You, the author, know every detail, but your reader is in the dark, except for what you purposely share or what a reader has surmised.

How you breadcrumb the path is key to the enjoyment of the story. What you withhold, equally, helps carry the story forward. People flip pages to find out what they want to know. Curiosity drives readers. This is, of course, especially true for mysteries! But it’s the same for a romance. Even though there is always a happy ending, readers love to guess how it could possibly come about. Really, it’s true of all books. Readers are waiting to figure out “what it’s all about.”

In great books, information is purposefully doled out. Pieces of information, even ones that seem wholly unrelated, eventually fit together into satisfying patterns that unlock new meaning. How you hand out information can make or break the success of your “unfolding.”

The feeling of being on a treasure hunt when reading means you want to sate this craving for good information. Because readers know this is how books work, they weigh every detail that comes their way to consider if it has profound meaning.

Anton Chekov wrote, “If you say in the first chapter that there is a rifle hanging on the wall, in the second or third chapter it absolutely must go off. If it’s not going to be fired, it shouldn’t be hanging there.”

The act of reading is anything but passive. If you hang that rifle, you have to use it – if readers spin thoughts and you never answer their speculations, you have seriously let them down.

Readers will be on the hunt for knowns and tirelessly attempt to fill in the unknowns. This means you can get readers to do a lot of the heavy lifting. Usually, even if you only give a few details about a character, like “he wore well-fitted, sporty clothes,” readers will form a far more detailed picture in their head. Each reader will have their own picture, filled in with their own preferences and life experiences. This is often why it’s such a shock to see your favorite books rendered on screen – they don’t look like that or sound like that or move that way!

Tell a reader your lead character wears glasses, baggy clothes, and is a librarian and they’ll get her “type.” They’ll fill in the details of her being mousy, quiet, nerdy, unattached — or attached to a guy with a pocket protector — maybe socially awkward, etc.

When you reveal she’s a spy after-hours, it’ll be all the more surprising and exciting. Everyone knows the attributes of a spy — you won’t have to say much about how clever, adventurous, brave, and trustworthy she is. For your two well-picked words, “librarian” and “spy,” readers might fill in hundreds of their own. Combining two already weighty words multiplies the effect, and it also conjures the known unknown.

Reveals, can be used to confound, inspire, frighten, or otherwise push all the emotional buttons of your readers. A murder mystery is a classic example. The unknown unknown is the murder, which, as soon as the body is found is a known unknown, which teasingly, frustratingly and nail-bitingly transmogrifies to a known – through as many clever twists and turns as possible.
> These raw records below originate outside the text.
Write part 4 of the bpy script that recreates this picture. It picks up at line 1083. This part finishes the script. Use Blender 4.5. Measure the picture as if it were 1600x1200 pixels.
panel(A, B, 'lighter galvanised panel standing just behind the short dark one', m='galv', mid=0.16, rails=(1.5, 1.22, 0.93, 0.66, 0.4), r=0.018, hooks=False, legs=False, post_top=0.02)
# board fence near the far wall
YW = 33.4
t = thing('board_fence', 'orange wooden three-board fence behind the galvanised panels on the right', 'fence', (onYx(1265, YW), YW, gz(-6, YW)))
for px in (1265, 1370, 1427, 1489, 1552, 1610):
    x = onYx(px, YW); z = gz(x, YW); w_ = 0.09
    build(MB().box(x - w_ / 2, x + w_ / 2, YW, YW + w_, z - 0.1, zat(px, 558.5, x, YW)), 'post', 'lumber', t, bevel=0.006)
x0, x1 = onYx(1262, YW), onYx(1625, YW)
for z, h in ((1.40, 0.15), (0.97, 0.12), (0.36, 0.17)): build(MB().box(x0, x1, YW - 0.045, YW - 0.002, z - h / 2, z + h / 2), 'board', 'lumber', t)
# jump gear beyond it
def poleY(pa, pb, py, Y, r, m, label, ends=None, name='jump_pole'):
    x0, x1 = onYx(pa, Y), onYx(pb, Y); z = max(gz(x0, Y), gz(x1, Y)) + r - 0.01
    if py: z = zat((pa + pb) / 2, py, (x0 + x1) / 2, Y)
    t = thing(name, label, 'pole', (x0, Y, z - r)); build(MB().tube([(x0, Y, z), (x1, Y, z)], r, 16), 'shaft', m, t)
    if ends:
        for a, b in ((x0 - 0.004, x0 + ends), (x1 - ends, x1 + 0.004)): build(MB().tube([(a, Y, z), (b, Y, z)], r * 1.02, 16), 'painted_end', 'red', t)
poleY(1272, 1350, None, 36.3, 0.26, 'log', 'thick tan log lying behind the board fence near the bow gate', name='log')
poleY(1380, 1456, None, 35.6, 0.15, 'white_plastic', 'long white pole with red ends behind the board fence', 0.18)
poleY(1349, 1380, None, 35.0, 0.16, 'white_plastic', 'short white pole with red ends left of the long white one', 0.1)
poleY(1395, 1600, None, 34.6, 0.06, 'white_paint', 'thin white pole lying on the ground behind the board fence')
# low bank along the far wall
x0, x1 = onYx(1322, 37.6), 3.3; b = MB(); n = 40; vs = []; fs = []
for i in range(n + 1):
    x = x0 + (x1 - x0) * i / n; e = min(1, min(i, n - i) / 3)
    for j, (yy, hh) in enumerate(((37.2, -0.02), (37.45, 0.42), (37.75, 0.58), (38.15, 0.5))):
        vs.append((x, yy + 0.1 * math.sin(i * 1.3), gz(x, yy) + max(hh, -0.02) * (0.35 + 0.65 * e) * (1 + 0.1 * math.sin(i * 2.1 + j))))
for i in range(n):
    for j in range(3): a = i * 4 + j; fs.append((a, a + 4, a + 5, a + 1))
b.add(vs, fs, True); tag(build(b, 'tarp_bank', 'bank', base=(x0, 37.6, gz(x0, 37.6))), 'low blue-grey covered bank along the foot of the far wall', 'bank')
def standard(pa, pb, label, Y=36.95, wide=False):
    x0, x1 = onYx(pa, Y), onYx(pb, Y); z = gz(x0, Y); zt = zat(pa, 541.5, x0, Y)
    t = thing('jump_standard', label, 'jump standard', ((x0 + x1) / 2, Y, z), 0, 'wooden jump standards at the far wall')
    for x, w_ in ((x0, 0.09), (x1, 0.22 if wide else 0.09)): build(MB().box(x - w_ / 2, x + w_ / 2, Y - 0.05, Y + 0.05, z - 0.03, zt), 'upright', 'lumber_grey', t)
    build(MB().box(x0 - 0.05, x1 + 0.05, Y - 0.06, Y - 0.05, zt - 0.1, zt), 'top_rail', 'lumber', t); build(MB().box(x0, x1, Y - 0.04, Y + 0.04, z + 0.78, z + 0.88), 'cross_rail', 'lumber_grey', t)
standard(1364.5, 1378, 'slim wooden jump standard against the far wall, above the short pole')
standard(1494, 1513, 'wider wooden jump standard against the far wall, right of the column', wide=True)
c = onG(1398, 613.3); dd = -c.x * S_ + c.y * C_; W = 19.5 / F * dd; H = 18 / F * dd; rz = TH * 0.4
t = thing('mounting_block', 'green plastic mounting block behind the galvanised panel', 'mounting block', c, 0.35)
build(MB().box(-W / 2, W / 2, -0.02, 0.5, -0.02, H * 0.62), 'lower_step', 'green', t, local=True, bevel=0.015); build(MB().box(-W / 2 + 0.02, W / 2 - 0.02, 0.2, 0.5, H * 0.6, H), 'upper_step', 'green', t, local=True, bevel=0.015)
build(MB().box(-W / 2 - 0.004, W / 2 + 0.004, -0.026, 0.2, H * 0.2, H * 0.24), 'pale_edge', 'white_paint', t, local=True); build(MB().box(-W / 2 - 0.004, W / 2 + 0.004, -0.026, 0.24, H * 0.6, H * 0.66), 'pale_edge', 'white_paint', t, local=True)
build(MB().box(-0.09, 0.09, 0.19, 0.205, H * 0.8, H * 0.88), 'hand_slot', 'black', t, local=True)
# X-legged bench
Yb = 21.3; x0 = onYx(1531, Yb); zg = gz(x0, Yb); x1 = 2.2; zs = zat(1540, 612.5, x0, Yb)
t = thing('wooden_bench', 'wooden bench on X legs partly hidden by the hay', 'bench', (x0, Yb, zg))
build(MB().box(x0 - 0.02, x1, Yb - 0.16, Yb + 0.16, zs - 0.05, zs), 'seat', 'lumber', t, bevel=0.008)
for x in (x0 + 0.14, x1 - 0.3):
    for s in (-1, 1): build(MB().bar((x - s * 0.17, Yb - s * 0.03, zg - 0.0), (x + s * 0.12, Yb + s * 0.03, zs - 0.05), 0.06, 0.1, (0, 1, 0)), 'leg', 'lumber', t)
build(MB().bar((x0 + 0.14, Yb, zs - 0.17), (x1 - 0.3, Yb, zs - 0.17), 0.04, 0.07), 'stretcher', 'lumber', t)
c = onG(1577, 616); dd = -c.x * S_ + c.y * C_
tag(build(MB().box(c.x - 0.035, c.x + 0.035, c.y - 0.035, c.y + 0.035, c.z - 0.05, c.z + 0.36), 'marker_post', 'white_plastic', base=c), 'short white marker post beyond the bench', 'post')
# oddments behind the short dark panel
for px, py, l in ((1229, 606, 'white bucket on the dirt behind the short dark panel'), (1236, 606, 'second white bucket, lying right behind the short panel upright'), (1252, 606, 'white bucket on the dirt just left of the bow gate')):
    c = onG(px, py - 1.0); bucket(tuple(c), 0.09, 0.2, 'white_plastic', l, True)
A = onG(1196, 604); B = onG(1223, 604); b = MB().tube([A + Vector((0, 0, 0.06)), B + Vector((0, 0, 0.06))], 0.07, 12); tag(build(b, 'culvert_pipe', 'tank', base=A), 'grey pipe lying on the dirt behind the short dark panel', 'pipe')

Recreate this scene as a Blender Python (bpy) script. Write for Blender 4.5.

Shaping and popping unknowns in stories is a large part of the art of being a writer. The best unknown unknowns upend much of what characters and readers think is known.

If there is a family in your book, with three siblings, they might never think to question who their parents are. Perhaps the book starts with them focusing on rebuilding the family restaurant, which they lived above, after a bout of arson. Searching through the wreckage, they find a safe and in it are adoption papers for the oldest sister. Won’t it be a huge shock to find out they never suspected their sister had a different father? That was certainly an unknown unknown.

Often authors work actively to make readers think they know something so that the presence of an unknown hits even harder. In this case, perhaps the author stresses how much the daughter looks like the father, same black curly hair, good white teeth, and tan-ready skin. This can work beautifully, for example, if the unknown father turns out to be the brother of the man everyone believes is her father.

Often the knowns are the tip of an iceberg: the other 90% is still below the water line. The mother confesses that her first love was the girl’s real father and they were together since childhood. They got married but he had to leave the next day for WW2 and was killed. His brother, who had to stay home due to poor eye-sight, took pity, and married her, adopting the baby. He also abandoned the love of his life, a young teacher, and both parents have been nursing broken hearts ever since.

The best unknowns totally change a story. Take, for example, the huge unknown unknown in the Star Wars franchise. Few lines are better than Darth Vader telling Luke, “I am your father.”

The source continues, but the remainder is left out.